Eight of the 15 FAMR expert panel members have returned to be on the working group. They are:

  • Which? policy and campaigns director Alex Neill,
  • Nationwide group product and marketing executive director Chris Rhodes,
  • Legal & General savings director Jackie Noakes,
  • Nutmeg director Nick Hungerford,
  • Fidelity investment trusts head Nicky McCabe,
  • Old Mutual Wealth chief distribution officer Richard Freeman,
  • Keyte Chartered Financial Planners director Robin Keyte,
  • Financial Services Consumer Panel chair Sue Lewis.

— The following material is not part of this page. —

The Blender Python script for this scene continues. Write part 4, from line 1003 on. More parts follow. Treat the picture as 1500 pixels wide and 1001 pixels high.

Also on the working group are:

  • Financial Services Consumer Panel’s Caroline Barr,
  • Citywide Financial Partners founder and FCA Smaller Business Practitioner Panel chair Clinton Askew,
  • Wesleyan Assurance Society group chief executive and FCA Smaller Business Practitioner Panel member Craig Errington,
  • St James’s Place chief executive and FCA Practitioner Panel member David Bellamy,
  • Virgin Money UK chief executive and FCA Practitioner Panel member Jayne- Anne Gadhia,
  • Barclays personal banking chief executive and FCA Practitioner Panel member Steven Cooper,
  • Money Advice Service policy manager and Financial Services Consumer Panel member Teresa Fritz.

The working group will concentrate on three recommendations from the FAMR: to work with employer groups to develop a guide to the top 10 ways to support employees’ financial health, to publish a shortlist of potential new terms to describe guidance and advice, and to lead a taskforce to design a set of rules and “nudges” to try and increase consumer engagement.

An announcement on the FCA website says: “Members have been selected on the basis of their expertise and interest in advice and guidance, and also their ability to attend meetings and to contribute to its work. They will act in a personal capacity rather than represent the views of their firm or organisation.”